Am I wrong?

Amanda

My boyfriend & I have been together for two years now and I really love him a lot and everyday we are growing together. His mom is very possessive over him and I am having a hard time with this. I am tired of her comments she makes to me, and I can only think it’s not going to get better when we have our own home and have kids together. A comment she made to me the other day “Only a real woman would tell you this, but in the first year of your relationship I was jealous of you and you taking my son away from me, but now, since it’s the second year I really like you.” and I was really bothered by this comment and still am.
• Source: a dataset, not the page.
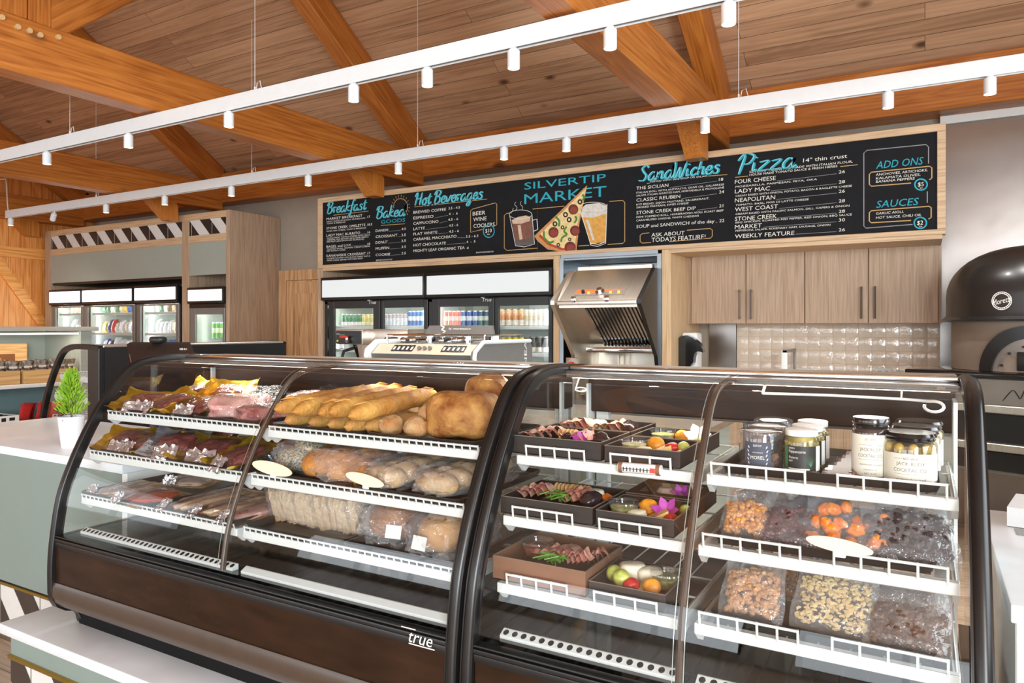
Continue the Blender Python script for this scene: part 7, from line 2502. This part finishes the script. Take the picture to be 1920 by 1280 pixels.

And she’s made other comments to me and he has talked to her about them and it’s not appropriate but she’ll never change and I’ve accepted that. It’s just can I deal with it forever if I ever marry my boyfriend? She’s called me “Did my son take you out to dinner with his nice big pay check yet?” since he got a new job. She can never call her son by his name ever, it’s always my son, my son this. And part of me understands some of this because she raised two boys and he is oldest and she looks at him like the “man of the house” but he is 21. I came into his life and we hang out at my house, we go to places and she doesn’t like it, which isn’t fair. He is allowed to grow up and meet new people and see new things. So I told him I can’t do this relationship because how will I know I can handle this for the rest of my life with you? People tell me to let her comments come in and out of my ear but it’s so hard to do that. It really is. I am very family oriented person, and it’s so hard to even have a dinner with her or wanting to come over without knowing she’ll make a smart comment to me.